• INFORMATION PROVIDED

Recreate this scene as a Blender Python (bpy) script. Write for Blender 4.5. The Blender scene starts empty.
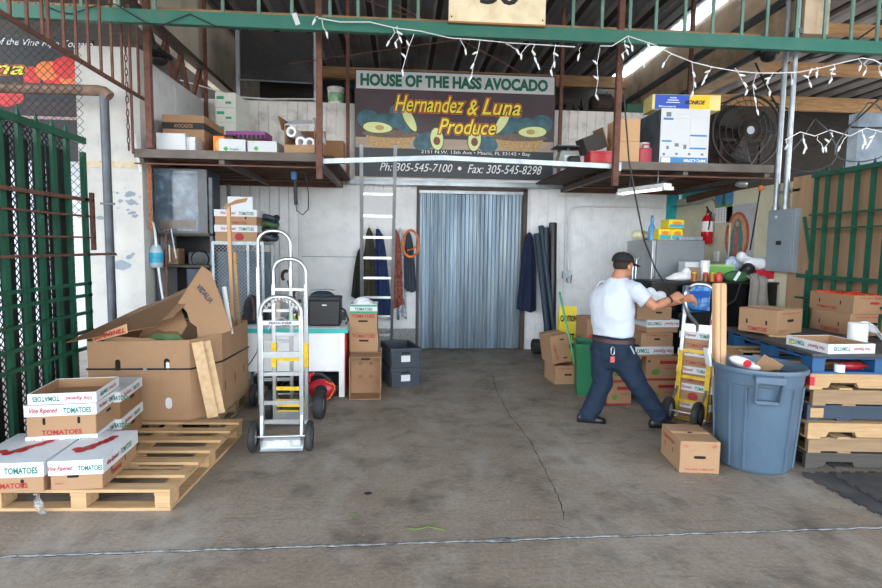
import bpy, bmesh, math, random
from mathutils import Vector, Matrix, Euler
PI = math.pi
R = math.radians
random.seed(7)
S = bpy.context.scene
COL = S.collection
# ------------------------------------------------------------ camera
F = 550.0
CAMH = 1.7
yaw, pit, roll = R(4.2), R(4.95), R(.8)
fw = Vector((math.sin(yaw)*math.cos(pit), math.cos(yaw)*math.cos(pit), -math.sin(pit)))
r0 = Vector((math.cos(yaw), -math.sin(yaw), 0)); u0 = r0.cross(fw)
rv = r0*math.cos(roll)+u0*math.sin(roll); uv = u0*math.cos(roll)-r0*math.sin(roll)
cam = bpy.data.objects.new('camera', bpy.data.cameras.new('camera'))
COL.objects.link(cam)
cam.matrix_world = Matrix(((rv.x, uv.x, -fw.x, 0), (rv.y, uv.y, -fw.y, 0), (rv.z, uv.z, -fw.z, CAMH), (0, 0, 0, 1)))
cam.data.sensor_width = 36.0
cam.data.lens = F/882*36
cam.data.clip_start = .05
S.camera = cam
# ------------------------------------------------------------ world, exposure
w = bpy.data.worlds.new('world'); S.world = w; w.use_nodes = True
wn = w.node_tree.nodes; wl = w.node_tree.links
bg = wn['Background']
tc = wn.new('ShaderNodeTexCoord'); sx = wn.new('ShaderNodeSeparateXYZ'); cr = wn.new('ShaderNodeValToRGB')
wl.new(tc.outputs['Generated'], sx.inputs[0]); wl.new(sx.outputs['Z'], cr.inputs[0]); wl.new(cr.outputs[0], bg.inputs[0])
cr.color_ramp.elements[0].position = 0.0; cr.color_ramp.elements[0].color = (.55, .52, .48, 1)
cr.color_ramp.elements[1].position = .06; cr.color_ramp.elements[1].color = (.92, .98, 1.0, 1)
e = cr.color_ramp.elements.new(.8); e.color = (.55, .70, .9, 1)
bg.inputs[1].default_value = 5.0
S.view_settings.view_transform = 'Standard'; S.view_settings.look = 'None'
S.view_settings.gamma = 1; S.view_settings.use_curve_mapping = False
S.view_settings.exposure = 0.65

sun = bpy.data.objects.new('sun', bpy.data.lights.new('sun', 'SUN')); COL.objects.link(sun)
sun.data.energy = 5.0; sun.data.angle = .01; sun.data.color = (1, .95, .87); sun.rotation_euler = (R(-38), R(12), 0)
# ------------------------------------------------------------ pixel of the photograph -> point of the place
CO = Vector((0, 0, CAMH))
def ray(px, py): return fw*F+rv*(px-441)+uv*(294-py)
def G(px, py, z=0.0):
    d = ray(px, py); return CO+d*((z-CAMH)/d.z)
def A(px, py, Y):
    d = ray(px, py); return CO+d*(Y/d.y)
def XP(px, py, x):
    d = ray(px, py); return CO+d*(x/d.x)
def pb(px0, py0, px1, py1, Y):
    a = A(px0, py0, Y); b = A(px1, py1, Y); return a.x, b.x, b.z, a.z      # x0,x1,z0,z1
# ------------------------------------------------------------ materials
def hx(h):
    h = h.lstrip('#'); c = [int(h[i:i+2], 16)/255 for i in (0, 2, 4)]
    return tuple((v/12.92 if v <= .04045 else ((v+.055)/1.055)**2.4) for v in c)
MATS = {}
def mat(name, col, rough=.6, metal=0, var=.12, scale=6, bump=0, dirt=None, dirt_amt=.5, dscale=2.5, trans=0, emit=0, stretch=None, coat=0, alpha=1, bscale=None, spec=.5):
    if name in MATS: return MATS[name]
    m = bpy.data.materials.new(name); m.use_nodes = True
    n = m.node_tree.nodes; l = m.node_tree.links; b = n['Principled BSDF']
    c = hx(col) if isinstance(col, str) else col
    t = n.new('ShaderNodeTexCoord'); mp = n.new('ShaderNodeMapping')
    if stretch: mp.inputs['Scale'].default_value = stretch
    l.new(t.outputs['Object'], mp.inputs[0])
    nz = n.new('ShaderNodeTexNoise'); nz.inputs['Scale'].default_value = scale; nz.inputs['Detail'].default_value = 6
    l.new(mp.outputs[0], nz.inputs['Vector'])
    r = n.new('ShaderNodeValToRGB'); r.color_ramp.elements[0].position = .3; r.color_ramp.elements[1].position = .7
    r.color_ramp.elements[0].color = tuple(max(0, v*(1-var)) for v in c)+(1,)
    r.color_ramp.elements[1].color = tuple(min(1, v*(1+var)) for v in c)+(1,)
    l.new(nz.outputs['Fac'], r.inputs[0]); out = r.outputs[0]
    if dirt:
        n2 = n.new('ShaderNodeTexNoise'); n2.inputs['Scale'].default_value = dscale; n2.inputs['Detail'].default_value = 10; n2.inputs['Roughness'].default_value = .65
        l.new(mp.outputs[0], n2.inputs['Vector'])
        r2 = n.new('ShaderNodeValToRGB'); r2.color_ramp.elements[0].position = .48; r2.color_ramp.elements[1].position = .68
        r2.color_ramp.elements[0].color = (0, 0, 0, 1); r2.color_ramp.elements[1].color = (dirt_amt,)*3+(1,)
        l.new(n2.outputs['Fac'], r2.inputs[0])
        mx = n.new('ShaderNodeMix'); mx.data_type = 'RGBA'
        l.new(r2.outputs[0], mx.inputs[0]); l.new(out, mx.inputs[6]); mx.inputs[7].default_value = hx(dirt)+(1,); out = mx.outputs[2]
    l.new(out, b.inputs['Base Color'])
    b.inputs['Roughness'].default_value = rough; b.inputs['Metallic'].default_value = metal
    b.inputs['Specular IOR Level'].default_value = spec
    if trans: b.inputs['Transmission Weight'].default_value = trans
    if alpha < 1: b.inputs['Alpha'].default_value = alpha
    if coat: b.inputs['Coat Weight'].default_value = coat
    if emit: b.inputs['Emission Color'].default_value = c+(1,); b.inputs['Emission Strength'].default_value = emit
    if bump:
        bn = n.new('ShaderNodeBump'); bn.inputs['Strength'].default_value = bump; bn.inputs['Distance'].default_value = .02
        n3 = n.new('ShaderNodeTexNoise'); n3.inputs['Scale'].default_value = bscale or scale*3; n3.inputs['Detail'].default_value = 5
        l.new(mp.outputs[0], n3.inputs['Vector']); l.new(n3.outputs['Fac'], bn.inputs['Height']); l.new(bn.outputs[0], b.inputs['Normal'])
    MATS[name] = m; return m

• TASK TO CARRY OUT
Please reproduce the listing exactly from its opening line through the line that contains "S.view_settings.exposure = 0.65", both included, with all pictures omitted.

• ANSWER TO THE EXERCISE
Recreate this scene as a Blender Python (bpy) script. Write for Blender 4.5. The Blender scene starts empty.
import bpy, bmesh, math, random
from mathutils import Vector, Matrix, Euler
PI = math.pi
R = math.radians
random.seed(7)
S = bpy.context.scene
COL = S.collection
# ------------------------------------------------------------ camera
F = 550.0
CAMH = 1.7
yaw, pit, roll = R(4.2), R(4.95), R(.8)
fw = Vector((math.sin(yaw)*math.cos(pit), math.cos(yaw)*math.cos(pit), -math.sin(pit)))
r0 = Vector((math.cos(yaw), -math.sin(yaw), 0)); u0 = r0.cross(fw)
rv = r0*math.cos(roll)+u0*math.sin(roll); uv = u0*math.cos(roll)-r0*math.sin(roll)
cam = bpy.data.objects.new('camera', bpy.data.cameras.new('camera'))
COL.objects.link(cam)
cam.matrix_world = Matrix(((rv.x, uv.x, -fw.x, 0), (rv.y, uv.y, -fw.y, 0), (rv.z, uv.z, -fw.z, CAMH), (0, 0, 0, 1)))
cam.data.sensor_width = 36.0
cam.data.lens = F/882*36
cam.data.clip_start = .05
S.camera = cam
# ------------------------------------------------------------ world, exposure
w = bpy.data.worlds.new('world'); S.world = w; w.use_nodes = True
wn = w.node_tree.nodes; wl = w.node_tree.links
bg = wn['Background']
tc = wn.new('ShaderNodeTexCoord'); sx = wn.new('ShaderNodeSeparateXYZ'); cr = wn.new('ShaderNodeValToRGB')
wl.new(tc.outputs['Generated'], sx.inputs[0]); wl.new(sx.outputs['Z'], cr.inputs[0]); wl.new(cr.outputs[0], bg.inputs[0])
cr.color_ramp.elements[0].position = 0.0; cr.color_ramp.elements[0].color = (.55, .52, .48, 1)
cr.color_ramp.elements[1].position = .06; cr.color_ramp.elements[1].color = (.92, .98, 1.0, 1)
e = cr.color_ramp.elements.new(.8); e.color = (.55, .70, .9, 1)
bg.inputs[1].default_value = 5.0
S.view_settings.view_transform = 'Standard'; S.view_settings.look = 'None'
S.view_settings.gamma = 1; S.view_settings.use_curve_mapping = False
S.view_settings.exposure = 0.65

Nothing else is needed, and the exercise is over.